Begin with a second allegory, Crossing the Street. The second one starts just as the first did. Aiden insists that the wall is blue, while Zeke sees it is white. And as before Aiden digs in, threatening to end their friendship if Zeke refuses to see it his way. Then something dramatic happens.
Stung and infuriated at Aiden’s intransigence and without a word, Zeke abruptly stands up, walks out and crosses the street. Surprised at the intensity of Zeke’s reaction, Aiden is suddenly gripped with a fear of losing his friend. Jumping up, he rushes across the street in pursuit. Aiden exclaims, “Wait, wait, Zeke! How it is that you see the wall as white when I am certain that it is blue? How can it be that we view it so differently?” The two old friends, mutually relieved at avoiding a rupture, sit down to hash out their differences.
This allegory has two noteworthy characteristics. First, Zeke refuses to let go of his own perceptual truth: he won’t give up his power and let himself be bullied. Second, by relinquishing coercion in the interests of friendship, Aiden is spurred to make sense of their stark differences. By crossing the street he sets out to learn how they can see it so differently. They will work out their differences on a level playing field acknowledging that each of their perceptions has legitimacy.
In dropping his coercion and crossing the street, Aiden recognizes and accepts the simple and profound human truth that people have differing perceptual truths.
Real Life
In the Crossing the Street allegory, the conflict was easily resolved. In real life, not so easy! People have inevitable conflicts – contrasting interests, misunderstandings, opposing views, and combative struggles.
Getting along depends metaphorically on crossing the street, engaging others’ minds, working through conflicts and tensions, understanding and knowing their truths – in essence walking in their shoes.
We know that the Blue Wall choices in relationships occur when the other person, especially the person with power, fails to cross the street. The perpetrator who sexually molests a child cannot see the child’s mind. The mother who sees her son as monstrous and dangerous cannot cross the street to see that her little boy’s aggression is correctly attributed to his resentment of his baby sibling’s arrival – rather than mental illness or some innate trait. Peter’s wife fails in crossing the street to see her husband’s emotional reserve through any lens other than her own profound feelings of deprivation, these stemming from her own horrific experience of childhood abuse and neglect.
The Blue Wall dilemnas dissipate when people cross the street to practice and work diligently in understanding one another’s minds. Imagine a perpetrator stepping back to envision the effects of his violations on his victim’s mind – walking in the child’s shoes. Imagine Andrew’s mother putting her boy’s aggressions in its true perspective and relinquishing the monster demon attributions about her little boy’s behavior. Imagine Peter’s wife acknowledging the true nature of her husband’s reserve. The Blue Wall distortions would substantially fall away.

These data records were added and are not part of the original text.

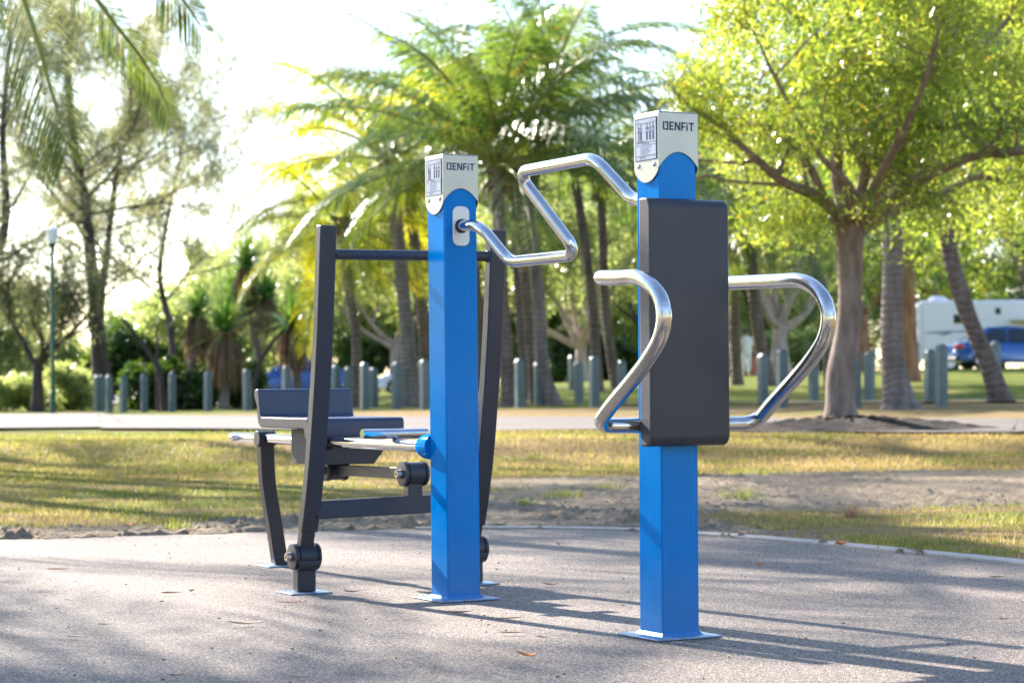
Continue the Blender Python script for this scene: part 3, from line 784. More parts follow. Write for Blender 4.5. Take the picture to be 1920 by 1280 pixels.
# concrete edging flush strip along the edge
mb = MB(); b0 = 0
rows = []
for i in range(len(EX)):
    a = Vector((EX[max(0, i - 1)], EY[max(0, i - 1)], 0)); b = Vector((EX[min(len(EX) - 1, i + 1)], EY[min(len(EX) - 1, i + 1)], 0)); t = (b - a).normalized(); nr = Vector((-t.y, t.x, 0))
    p = Vector((EX[i], EY[i], 0)); w = 0.012 + 0.085 / (1 + math.exp(-(EX[i] - 0.2) * 3)); rows.append((p + Z * 0.010 - nr * 0.002, p + nr * w + Z * 0.014, p + nr * (w + 0.004) - Z * 0.08, p - Z * 0.08 - nr * 0.002))
rows = [r for r in rows if r[0].x > -0.6]
for r in rows: mb.v += list(r)
for i in range(len(rows) - 1):
    for k in range(4): mb.addf([i * 4 + k, i * 4 + (k + 1) % 4, i * 4 + 4 + (k + 1) % 4, i * 4 + 4 + k])
struct(mb.build('kerb', M['kerb'], smooth=False))

# the road across the park, draped on the ground
def y_to_d(px, py, d0=18.0, d1=75.0):
    ds = np.linspace(d0, d1, 600); x = (px - 960) / F * ds; z = H_arr(x, ds)
    yy = np.array([proj(Vector((a, b, c)))[1] for a, b, c in zip(x, ds, z)])
    k = np.where(yy <= py)[0]; return float(ds[k[0]]) if len(k) else d1
def proj(p):
    v = p - CAM; z = v.dot(_f); return 960 + F * v.dot(_r) / z, 640 - F * v.dot(_u) / z
def ribbon(name, near, far, mat, lift=0.035, n=120, m=14):
    A = bez([Vector(p) for p in near], n); B = bez([Vector(p) for p in far], n); k = min(len(A), len(B)); V = []; Fc = []
    for i in range(k):
        for j in range(m + 1):
            p = A[i].lerp(B[i], j / m); V.append((p.x, p.y))
    V = np.array(V); zz = H_arr(V[:, 0], V[:, 1]) + lift
    for i in range(k - 1):
        for j in range(m):
            q = i * (m + 1) + j; Fc.append((q, q + m + 1, q + m + 2, q + 1))
    me = bpy.data.meshes.new(name); me.from_pydata([(a, b, c) for (a, b), c in zip(V.tolist(), zz.tolist())], [], Fc); me.materials.append(mat)
    me.polygons.foreach_set('use_smooth', [True] * len(me.polygons))
    o = bpy.data.objects.new(name, me); COL.objects.link(o); return struct(o)
def xy(px, d): return ((px - 960) / F * d, d, 0)
RX = [-100, 200, 480, 720, 960, 1160, 1350, 1600, 1900, 2050]
RN = [y_to_d(a, b) for a, b in zip(RX, [804, 805, 806, 807, 808, 808, 809, 811, 812, 813])]
RF = [y_to_d(a, b) for a, b in zip(RX, [779, 780, 781, 782, 783, 784, 785, 787, 787, 787])]
RF = [max(f, n + 2.0) for n, f in zip(RN, RF)]
RN = list(np.polyval(np.polyfit(np.array(RX) / 1000, RN, 3), np.array(RX) / 1000)); RF = list(np.polyval(np.polyfit(np.array(RX) / 1000, RF, 3), np.array(RX) / 1000)); pass
ribbon('road', [(-40, RN[0] + 4, 0)] + [xy(a, d) for a, d in zip(RX, RN)] + [(14, 20, 0)], [(-40, RF[0] + 6, 0)] + [xy(a, d) for a, d in zip(RX, RF)] + [(16, 24, 0)], M['road'], lift=0.018)
ribbon('footpath', [xy(1150, 45.2), xy(1500, 41.5), xy(1950, 40.0)], [xy(1150, 46.8), xy(1500, 43.0), xy(1950, 41.5)], M['road'], lift=0.014, n=60, m=4)
ribbon('car_park', [(-40, 72, 0), xy(200, 68), xy(480, 62), xy(700, 60)], [(-40, 112, 0), xy(200, 106), xy(480, 100), xy(700, 98)], M['road'], n=60)
# pale beach and sea far on the left
me = MB().quad((-260, 118, 0.16), (-14, 118, 0.16), (-30, 240, 0.2), (-500, 240, 0.2)); struct(me.build('beach', M['beach'], smooth=False))
me = MB().quad((-900, 230, 0.24), (-20, 230, 0.24), (-60, 1500, 0.3), (-2500, 1500, 0.3)); struct(me.build('sea', M['water'], smooth=False))

# ------------------------------------------------------------ grass blades
def in_road(x, y):
    ang = x / y * F + 960
    near = np.interp(ang, RX, RN); far = np.interp(ang, RX, RF)
    return (y > near - 0.05) & (y < far + 0.05)
def blades(name, n, mat, seed, lo, hi, keep, w, hgt, ymax):
    rg = np.random.default_rng(seed)
    y = lo + (hi - lo) * rg.random(n) ** 1.35; x = (rg.random(n) * 2 - 1) * (y * 0.24 + 0.5)
    d = edge_dist(x, y); s = sand_amount(x, y)
    nz = np.array([noise.noise(Vector((a * 0.9, b * 1.6, seed))) for a, b in zip(x, y)])
    k = (d > 0.05) & keep(x, y, s, nz, rg) & ~in_road(x, y)
    x, y, s, nz = x[k], y[k], s[k], nz[k]; m = len(x)
    z = H_arr(x, y) - 0.012
    a = rg.random(m) * 2 * PI; ln = hgt * (0.55 + 0.9 * rg.random(m)) * (1.0 + 0.8 * np.clip(nz, 0, 1)); wd = w * (0.7 + 0.6 * rg.random(m)) * (1 + y / 22)
    tilt = 0.25 + 0.9 * rg.random(m); ca, sa = np.cos(a), np.sin(a)
    base = np.stack([x, y, z], 1)
    side = np.stack([-sa, ca, np.zeros(m)], 1) * wd[:, None]
    tip = base + np.stack([ca * np.sin(tilt), sa * np.sin(tilt), np.cos(tilt)], 1) * ln[:, None]
    V = np.empty((m, 3, 3)); V[:, 0] = base - side; V[:, 1] = base + side; V[:, 2] = tip
    o = mesh_np(name, V.reshape(-1, 3), 3, mat); o['kind'] = 'stuff'; return o
g1 = blades('grass', 230000, M['grass'], 3, 9.2, 32, lambda x, y, s, nz, rg: (nz * 1.4 - 0.07 * x + 0.35 * (rg.random(len(x)) - 0.5) > 0.14) & (s < 0.42 + 0.5 * nz), 0.0028, 0.032, 30)
tag(g1, 'short green grass on the lawn behind the pavement', 'grass')
g2 = blades('dry_grass', 260000, M['grass_dry'], 9, 9.2, 30, lambda x, y, s, nz, rg: (s + 0.5 * (rg.random(len(x)) - 0.5) < 0.55), 0.0026, 0.027, 30)
tag(g2, 'short straw coloured grass mixed into the lawn', 'grass')

rg = np.random.default_rng(77); V = []
for px, py, nb_, r_, hh in ((1385, 940, 70, .16, .07), (1270, 905, 60, .22, .06), (1140, 925, 40, .14, .05), (1052, 935, 60, .16, .06), (985, 945, 40, .12, .05), (1440, 905, 60, .3, .05), (330, 985, 40, .10, .06), (262, 955, 40, .16, .06), (590, 950, 40, .2, .05), (1530, 985, 50, .25, .05), (1020, 890, 60, .3, .05)):
    d_ = CAMZ * F / (py - 717); c = at(px, py, d_)
    for k in range(nb_ * 2):
        a = rg.random() * 2 * PI; q = r_ * rg.random() ** .7; x = c.x + q * math.cos(a); y = c.y + q * 1.6 * math.sin(a); z = H(x, y) - .005
        a2 = rg.random() * 2 * PI; l = hh * (.5 + rg.random()); w_ = .0035
        b_ = Vector((x, y, z)); sd_ = Vector((-math.sin(a2), math.cos(a2), 0)) * w_; tp_ = b_ + Vector((math.cos(a2) * .5, math.sin(a2) * .5, .85)) * l
        V += [tuple(b_ - sd_), tuple(b_ + sd_), tuple(tp_)]
tag(mesh_np('grass_tufts', np.array(V), 3, M['grass']), 'loose green grass tufts coming up through the bare sandy strip', 'grass', kind='stuff')
c = at(1597, 978, 12.9); c.z = H(c.x, c.y); root = empty('dead_tuft', c, 'small dead brown tuft standing on the bare sand right of the posts', 'dead plant'); V = []
for k in range(80):
    a2 = rg.random() * 2 * PI; l = .03 + .09 * rg.random() ** 2; q = .055 * rg.random(); b_ = Vector((q * math.cos(a2), q * math.sin(a2), 0)); sd_ = Vector((-math.sin(a2), math.cos(a2), 0)) * .004
    tp_ = b_ + Vector((math.cos(a2) * .55 * rg.random(), math.sin(a2) * .55 * rg.random(), .9)) * l; V += [tuple(b_ - sd_), tuple(b_ + sd_), tuple(tp_)]
mesh_np('dead_leaves', np.array(V), 3, M['thatch'], root)

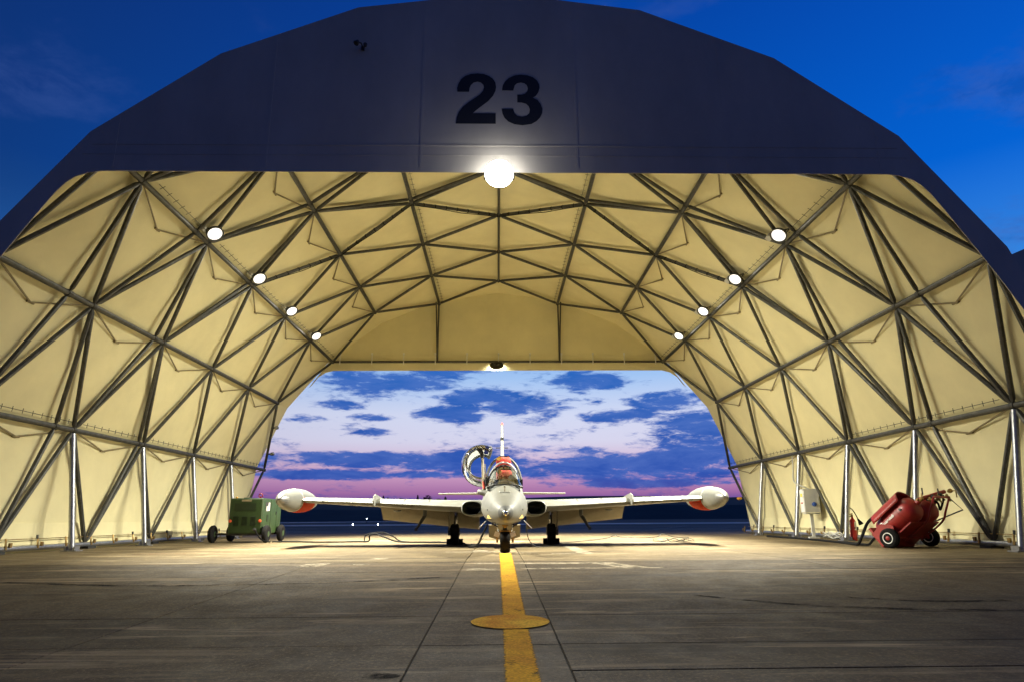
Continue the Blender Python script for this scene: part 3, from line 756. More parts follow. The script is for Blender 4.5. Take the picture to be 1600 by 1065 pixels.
for s in (-1, 1):
    # landing light windows low on the nose
    c = Vector((CX+s*.283, 13.18, .668))
    jp(MB().box(c, (.13, .03, .065), (R(-16), s*R(-6), s*R(50))), 'landing_light', M['headlight'], False)
    jp(MB().box(c+Vector((-s*.006, .014, 0)), (.155, .03, .085), (R(-16), s*R(-6), s*R(50))), 'light_frame', M['nose_dark'], False)
    # pitot style probes below
    jp(MB().path([(CX+s*.36, 13.4, .60), (CX+s*.50, 13.3, .46)], .010, 6), 'probe', M['white_plastic'])
    jp(MB().box((CX+s*.33, 13.15, .80), (.012, .03, .03)), 'static_port', M['dark_steel'], False)
M['seam'] = material('panel_seam', (.05, .05, .045), .6)
for y, w, t_, b_, c_ in ((13.1, .300, 1.045, .535, .76), (13.9, .430, 1.285, .515, .82)):
    jp(MB().rings([sect(y-.004, w+.003, t_+.003, b_-.003, c_, e=2.15, et=1.9), sect(y+.005, w+.004, t_+.004, b_-.003, c_, e=2.15, et=1.9)], False, False), 'panel_seam', M['seam'], 50, F)
# aerial and panel screws on the nose deck
jp(MB().path([(CX-.005, 13.35, 1.13), (CX-.005, 13.33, 1.22)], .009, 6).lathe((CX-.005, 13.33, 1.21), (0, 0, 1), [(0, .012), (.02, .018), (.035, .006)], 8), 'vane', M['chrome'])
jp(MB().box((CX-.005, 13.37, 1.128), (.20, .012, .006), (R(-14), 0, 0)).box((CX-.105, 13.42, 1.138), (.006, .12, .006), (R(14), 0, 0)).box((CX+.095, 13.42, 1.138), (.006, .12, .006), (R(14), 0, 0)), 'panel_line', M['aircraft_grey'], False)
# cockpit: windscreen with frame
def arch(y, w, zb, zt, n=14, e=2.0, x0=CX):
    return [(x0+math.copysign(abs(math.cos(t))**(2/e), math.cos(t))*w, y, zb+(zt-zb)*abs(math.sin(t))**(2/e)) for t in [math.pi*(1-k/n) for k in range(n+1)]]
def loft_open(arches, flip=False):
    m = MB(); n = len(arches[0])
    for a in arches: m.v += a
    for i in range(len(arches)-1):
        for k in range(n-1): m.f.append((i*n+k, i*n+k+1, (i+1)*n+k+1, (i+1)*n+k))
    return m
ws_front = [(x, 14.06-.10*math.sin(math.pi*k/14)-.03, 1.24+.06*math.sin(math.pi*k/14)) for k, (x, _, z) in enumerate(arch(14.1, .35, 1.24, 1.3))]
ws_mid = arch(14.5, .37, 1.26, 1.56)
ws_back = arch(14.92, .355, 1.30, 1.745)
jp(loft_open([ws_front, ws_mid, ws_back]), 'windscreen', M['glass'], 60)
jp(MB().path(ws_back, .020, 6), 'windscreen_arch', M['nose_dark'])
jp(MB().path(ws_front, .016, 6), 'windscreen_sill', M['dark_steel'])
for s in (-1, 1): jp(MB().path([ws_front[0 if s < 0 else -1], ws_mid[0 if s < 0 else -1], ws_back[0 if s < 0 else -1]], .022, 6), 'windscreen_post', M['aircraft'])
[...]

What psychological qualities undergird the capacity to cross the street? This is one of the most profound and complex questions that can be posed and has drawn endless attentions throughout history and into our scientific era from multiple disciplines – religion, philosophy, psychology, sociology, neuroscience to name some.
In pondering this, I am dauntingly aware that the question and the inquiries that follow from it lie at the core of our human social existence and are vast in their complexities. Any views that I put forward here can, at best, suggest skeletal ideas about the key mental constituents in the relational practice of crossing the street. Here are three of my thoughts about what counts in cultivating the practice of crossing the street.
The Capacity for Reflection. This capacity takes us beyond the day-to-day actions and steps of our concretely lived experience. Reflection consists of an abiding belief and deep interest in engaging one’s own and others’ minds. The reflective process recognizes that there are profound internal, often conflicting forces in the inner workings of our mental processes about which we are often only partially aware. Reflection compellingly takes us beneath the facing surface of our words and actions and into the inner landscapes and topographies of our feelings and mental constructions. I agree with Confuscius’s sixth century assertion that reflection is nobel: I believe that it underpins what is most uplifting in human social behavior.
Curiosity/Interest Directed towards Others. Another of the essential underpinnings of crossing the street, and a cousin of the capacity for reflection, is an attentive interest and invested curiosity in other people. It is the deeply felt sense that relationships matter, that others provide the connective tissue for what nurtures and sustains our lives. This is a key quality that activates and fuels vitality in the process of engaging the other person’s mind.
Ability to Go Back and Forth Across the Street. Relationships between people are vastly enriched and deepened when the participants can cross back and forth between each other’s minds. The process is infused with vitality if one partner engages and learns about the other’s mind and feelings and then additionally recognizes what the encounter evokes in his/her own mental process. Optimally this reflects a reciprocal exchange, with each person engaging the other’s mind but also encountering what gets stirred up in one’s own mind, on one’s own side of the street.